● **PROVIDED DATA**:
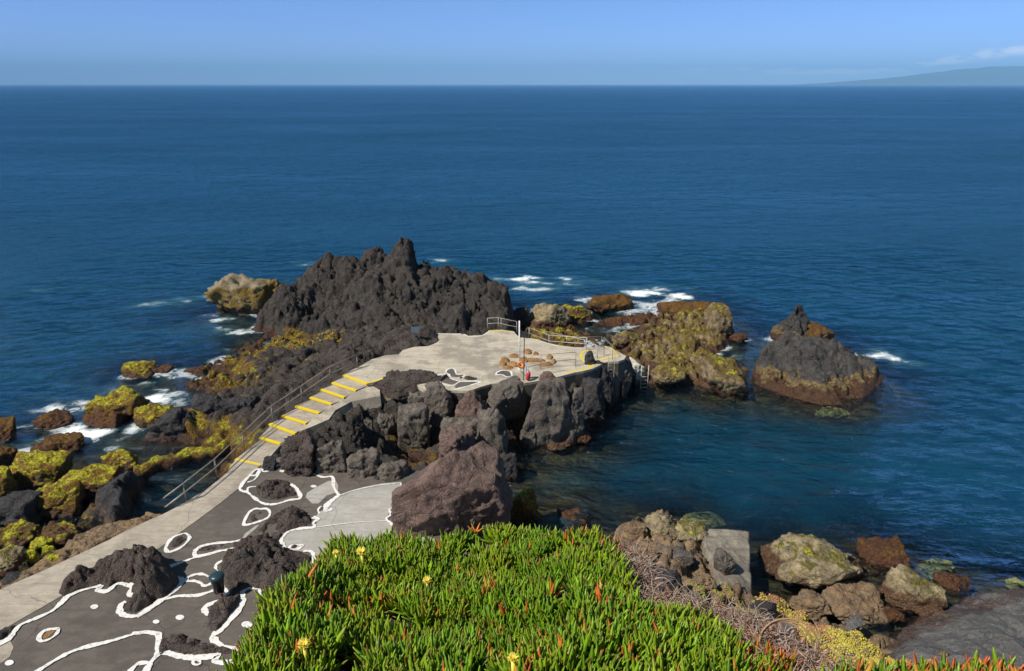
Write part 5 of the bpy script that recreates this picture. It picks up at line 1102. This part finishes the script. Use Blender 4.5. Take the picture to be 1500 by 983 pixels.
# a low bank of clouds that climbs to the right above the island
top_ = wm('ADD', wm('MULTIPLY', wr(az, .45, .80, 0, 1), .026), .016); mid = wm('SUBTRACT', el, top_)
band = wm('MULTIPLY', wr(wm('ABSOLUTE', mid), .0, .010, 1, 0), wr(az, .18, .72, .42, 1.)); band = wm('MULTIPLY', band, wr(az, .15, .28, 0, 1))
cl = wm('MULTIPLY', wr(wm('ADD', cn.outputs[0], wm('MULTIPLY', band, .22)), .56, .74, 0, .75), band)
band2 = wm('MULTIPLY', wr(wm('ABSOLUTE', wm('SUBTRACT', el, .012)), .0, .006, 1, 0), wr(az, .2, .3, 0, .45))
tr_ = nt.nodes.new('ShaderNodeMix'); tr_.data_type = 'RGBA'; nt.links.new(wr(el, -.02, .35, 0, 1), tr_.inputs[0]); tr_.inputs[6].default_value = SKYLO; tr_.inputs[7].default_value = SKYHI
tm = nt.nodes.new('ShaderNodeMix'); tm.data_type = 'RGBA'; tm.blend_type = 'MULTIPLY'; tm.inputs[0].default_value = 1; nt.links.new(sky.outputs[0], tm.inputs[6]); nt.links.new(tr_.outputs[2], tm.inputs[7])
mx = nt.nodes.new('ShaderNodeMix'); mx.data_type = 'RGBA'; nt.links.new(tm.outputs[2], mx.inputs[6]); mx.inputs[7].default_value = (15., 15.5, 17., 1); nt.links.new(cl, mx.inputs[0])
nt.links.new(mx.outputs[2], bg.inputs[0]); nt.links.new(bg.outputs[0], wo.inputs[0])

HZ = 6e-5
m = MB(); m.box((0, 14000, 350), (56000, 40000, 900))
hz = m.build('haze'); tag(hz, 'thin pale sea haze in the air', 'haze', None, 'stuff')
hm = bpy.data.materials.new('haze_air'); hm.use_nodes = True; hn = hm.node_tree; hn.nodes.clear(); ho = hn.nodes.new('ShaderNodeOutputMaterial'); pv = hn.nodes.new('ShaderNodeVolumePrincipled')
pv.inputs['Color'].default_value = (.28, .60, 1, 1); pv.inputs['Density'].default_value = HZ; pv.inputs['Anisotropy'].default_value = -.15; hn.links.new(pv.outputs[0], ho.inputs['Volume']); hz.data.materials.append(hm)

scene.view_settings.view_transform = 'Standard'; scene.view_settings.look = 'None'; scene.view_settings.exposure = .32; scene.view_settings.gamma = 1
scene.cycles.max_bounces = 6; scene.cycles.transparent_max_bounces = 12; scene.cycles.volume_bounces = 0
* * *
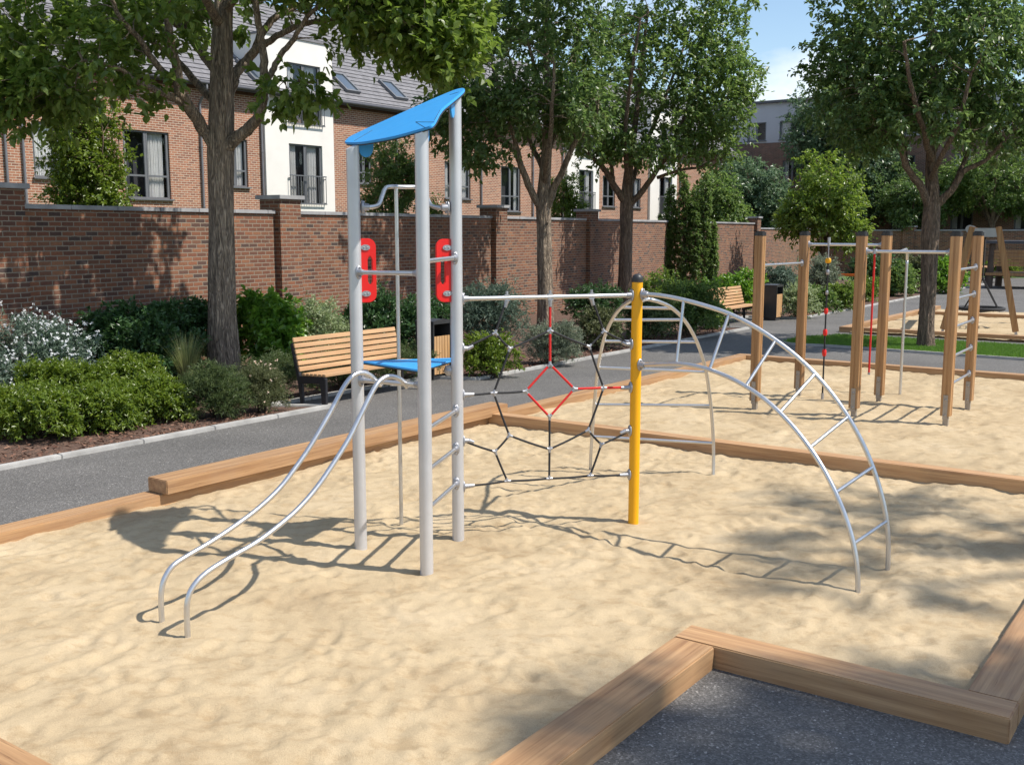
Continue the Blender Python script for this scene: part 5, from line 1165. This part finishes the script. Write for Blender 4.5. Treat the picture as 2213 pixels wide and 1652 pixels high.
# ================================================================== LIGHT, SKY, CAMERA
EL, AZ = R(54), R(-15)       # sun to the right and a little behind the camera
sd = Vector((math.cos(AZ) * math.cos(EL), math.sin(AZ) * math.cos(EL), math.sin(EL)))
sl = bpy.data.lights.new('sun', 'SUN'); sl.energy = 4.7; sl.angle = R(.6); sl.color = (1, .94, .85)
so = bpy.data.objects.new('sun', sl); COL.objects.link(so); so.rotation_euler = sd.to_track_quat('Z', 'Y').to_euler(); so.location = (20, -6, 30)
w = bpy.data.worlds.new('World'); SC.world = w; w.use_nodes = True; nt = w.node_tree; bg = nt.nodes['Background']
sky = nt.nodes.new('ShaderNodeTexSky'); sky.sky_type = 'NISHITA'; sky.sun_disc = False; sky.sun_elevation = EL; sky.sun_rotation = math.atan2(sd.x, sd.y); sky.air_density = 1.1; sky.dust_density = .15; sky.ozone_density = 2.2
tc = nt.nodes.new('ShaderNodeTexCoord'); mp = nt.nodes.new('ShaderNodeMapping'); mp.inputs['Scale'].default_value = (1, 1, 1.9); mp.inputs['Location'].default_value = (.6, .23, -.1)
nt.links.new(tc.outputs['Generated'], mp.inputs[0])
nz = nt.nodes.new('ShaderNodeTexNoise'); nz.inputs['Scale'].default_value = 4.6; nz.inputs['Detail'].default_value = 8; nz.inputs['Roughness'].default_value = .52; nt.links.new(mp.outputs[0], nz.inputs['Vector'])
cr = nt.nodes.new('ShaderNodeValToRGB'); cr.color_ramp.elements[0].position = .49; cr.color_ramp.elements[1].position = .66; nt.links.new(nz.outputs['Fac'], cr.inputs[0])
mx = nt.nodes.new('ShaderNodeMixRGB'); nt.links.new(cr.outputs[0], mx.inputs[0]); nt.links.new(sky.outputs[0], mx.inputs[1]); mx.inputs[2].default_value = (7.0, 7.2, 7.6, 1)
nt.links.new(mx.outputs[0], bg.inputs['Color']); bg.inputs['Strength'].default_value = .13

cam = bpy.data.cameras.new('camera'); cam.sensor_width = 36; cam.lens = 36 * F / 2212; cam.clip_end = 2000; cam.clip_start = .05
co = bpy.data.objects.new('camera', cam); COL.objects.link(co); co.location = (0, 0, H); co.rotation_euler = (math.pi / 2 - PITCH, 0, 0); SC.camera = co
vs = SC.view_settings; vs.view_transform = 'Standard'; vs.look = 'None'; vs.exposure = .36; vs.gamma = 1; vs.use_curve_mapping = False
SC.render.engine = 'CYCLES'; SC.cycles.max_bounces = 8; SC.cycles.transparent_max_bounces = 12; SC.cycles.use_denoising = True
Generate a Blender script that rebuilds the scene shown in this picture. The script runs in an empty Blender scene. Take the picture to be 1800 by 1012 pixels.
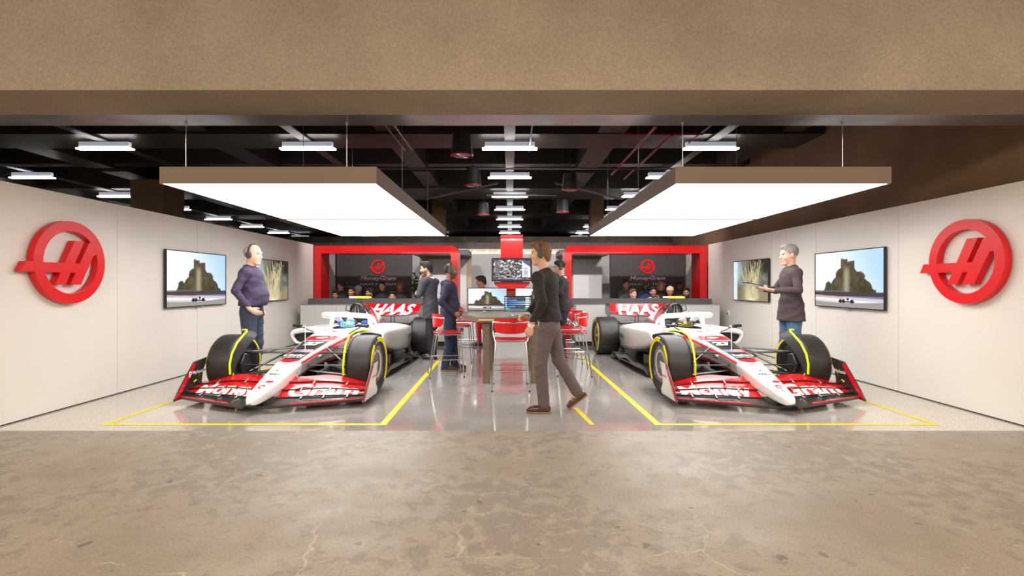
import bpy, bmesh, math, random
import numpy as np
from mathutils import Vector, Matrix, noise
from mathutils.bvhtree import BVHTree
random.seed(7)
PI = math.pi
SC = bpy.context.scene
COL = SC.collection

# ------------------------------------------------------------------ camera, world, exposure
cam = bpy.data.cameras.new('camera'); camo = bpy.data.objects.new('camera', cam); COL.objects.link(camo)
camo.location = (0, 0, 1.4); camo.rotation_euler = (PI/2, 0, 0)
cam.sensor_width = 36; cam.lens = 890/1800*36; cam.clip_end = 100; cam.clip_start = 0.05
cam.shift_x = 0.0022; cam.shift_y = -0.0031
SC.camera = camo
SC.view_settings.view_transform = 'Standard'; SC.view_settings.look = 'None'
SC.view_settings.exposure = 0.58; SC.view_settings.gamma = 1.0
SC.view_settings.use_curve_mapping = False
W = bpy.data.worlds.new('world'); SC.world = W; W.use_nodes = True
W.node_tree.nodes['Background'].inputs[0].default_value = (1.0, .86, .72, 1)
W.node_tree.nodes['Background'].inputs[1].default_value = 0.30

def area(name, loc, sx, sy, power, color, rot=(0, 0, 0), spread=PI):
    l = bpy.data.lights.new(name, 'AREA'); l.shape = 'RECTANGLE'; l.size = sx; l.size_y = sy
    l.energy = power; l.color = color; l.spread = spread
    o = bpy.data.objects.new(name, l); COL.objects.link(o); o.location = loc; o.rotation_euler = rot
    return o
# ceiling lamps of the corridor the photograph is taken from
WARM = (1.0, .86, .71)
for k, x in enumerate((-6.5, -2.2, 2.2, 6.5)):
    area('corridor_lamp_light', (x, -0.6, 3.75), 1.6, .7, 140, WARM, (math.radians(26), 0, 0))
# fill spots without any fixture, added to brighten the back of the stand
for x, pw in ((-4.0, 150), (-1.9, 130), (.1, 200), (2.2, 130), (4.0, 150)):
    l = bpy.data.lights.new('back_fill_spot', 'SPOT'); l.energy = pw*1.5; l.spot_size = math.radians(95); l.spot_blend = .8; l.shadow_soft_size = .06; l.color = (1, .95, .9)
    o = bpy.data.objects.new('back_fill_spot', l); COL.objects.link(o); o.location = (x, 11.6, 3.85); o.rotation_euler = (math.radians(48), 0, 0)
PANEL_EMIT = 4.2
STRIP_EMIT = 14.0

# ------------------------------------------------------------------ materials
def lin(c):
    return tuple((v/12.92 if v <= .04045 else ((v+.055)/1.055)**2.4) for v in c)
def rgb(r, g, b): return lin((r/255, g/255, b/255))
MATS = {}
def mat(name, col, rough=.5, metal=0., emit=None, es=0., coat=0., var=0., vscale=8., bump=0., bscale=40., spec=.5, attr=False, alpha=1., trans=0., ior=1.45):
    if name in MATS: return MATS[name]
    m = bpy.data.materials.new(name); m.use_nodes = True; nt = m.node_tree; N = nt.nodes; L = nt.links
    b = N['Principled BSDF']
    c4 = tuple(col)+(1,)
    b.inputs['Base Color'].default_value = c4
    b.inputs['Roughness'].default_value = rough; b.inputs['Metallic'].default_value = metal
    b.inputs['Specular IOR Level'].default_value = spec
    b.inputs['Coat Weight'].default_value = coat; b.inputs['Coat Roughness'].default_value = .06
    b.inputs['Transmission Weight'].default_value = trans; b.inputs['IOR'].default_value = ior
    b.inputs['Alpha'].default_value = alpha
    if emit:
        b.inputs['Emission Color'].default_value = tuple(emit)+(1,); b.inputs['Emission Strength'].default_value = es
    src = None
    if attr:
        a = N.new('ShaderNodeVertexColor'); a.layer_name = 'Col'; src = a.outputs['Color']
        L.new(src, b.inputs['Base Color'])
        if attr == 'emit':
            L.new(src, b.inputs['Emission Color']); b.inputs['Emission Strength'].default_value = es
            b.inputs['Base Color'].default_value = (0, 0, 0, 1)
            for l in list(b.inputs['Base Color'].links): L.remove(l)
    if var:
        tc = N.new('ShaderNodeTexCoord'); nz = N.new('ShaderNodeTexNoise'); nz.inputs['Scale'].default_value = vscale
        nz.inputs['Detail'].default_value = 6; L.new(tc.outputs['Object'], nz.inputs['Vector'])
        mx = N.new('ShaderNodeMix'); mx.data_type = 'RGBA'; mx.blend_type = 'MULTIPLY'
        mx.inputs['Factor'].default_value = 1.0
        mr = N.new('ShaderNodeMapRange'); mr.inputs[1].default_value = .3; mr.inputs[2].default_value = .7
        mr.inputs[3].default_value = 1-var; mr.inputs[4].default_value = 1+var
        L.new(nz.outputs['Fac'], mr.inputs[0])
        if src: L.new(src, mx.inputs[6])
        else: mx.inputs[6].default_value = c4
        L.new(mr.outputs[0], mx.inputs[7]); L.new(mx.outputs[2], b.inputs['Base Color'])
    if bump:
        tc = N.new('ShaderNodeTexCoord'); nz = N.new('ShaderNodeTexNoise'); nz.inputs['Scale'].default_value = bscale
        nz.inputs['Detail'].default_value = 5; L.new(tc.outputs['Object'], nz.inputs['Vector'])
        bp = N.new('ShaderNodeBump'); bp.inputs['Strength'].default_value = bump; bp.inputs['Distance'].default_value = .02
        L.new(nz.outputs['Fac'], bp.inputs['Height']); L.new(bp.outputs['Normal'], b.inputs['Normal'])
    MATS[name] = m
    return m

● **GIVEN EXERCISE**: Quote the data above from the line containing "Write part 5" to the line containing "bg.inputs[0]); nt.links.new(bg.outputs[0], wo.inputs[0])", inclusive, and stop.

● **OUTPUT**:
Write part 5 of the bpy script that recreates this picture. It picks up at line 1102. This part finishes the script. Use Blender 4.5. Take the picture to be 1500 by 983 pixels.
# a low bank of clouds that climbs to the right above the island
top_ = wm('ADD', wm('MULTIPLY', wr(az, .45, .80, 0, 1), .026), .016); mid = wm('SUBTRACT', el, top_)
band = wm('MULTIPLY', wr(wm('ABSOLUTE', mid), .0, .010, 1, 0), wr(az, .18, .72, .42, 1.)); band = wm('MULTIPLY', band, wr(az, .15, .28, 0, 1))
cl = wm('MULTIPLY', wr(wm('ADD', cn.outputs[0], wm('MULTIPLY', band, .22)), .56, .74, 0, .75), band)
band2 = wm('MULTIPLY', wr(wm('ABSOLUTE', wm('SUBTRACT', el, .012)), .0, .006, 1, 0), wr(az, .2, .3, 0, .45))
tr_ = nt.nodes.new('ShaderNodeMix'); tr_.data_type = 'RGBA'; nt.links.new(wr(el, -.02, .35, 0, 1), tr_.inputs[0]); tr_.inputs[6].default_value = SKYLO; tr_.inputs[7].default_value = SKYHI
tm = nt.nodes.new('ShaderNodeMix'); tm.data_type = 'RGBA'; tm.blend_type = 'MULTIPLY'; tm.inputs[0].default_value = 1; nt.links.new(sky.outputs[0], tm.inputs[6]); nt.links.new(tr_.outputs[2], tm.inputs[7])
mx = nt.nodes.new('ShaderNodeMix'); mx.data_type = 'RGBA'; nt.links.new(tm.outputs[2], mx.inputs[6]); mx.inputs[7].default_value = (15., 15.5, 17., 1); nt.links.new(cl, mx.inputs[0])
nt.links.new(mx.outputs[2], bg.inputs[0]); nt.links.new(bg.outputs[0], wo.inputs[0])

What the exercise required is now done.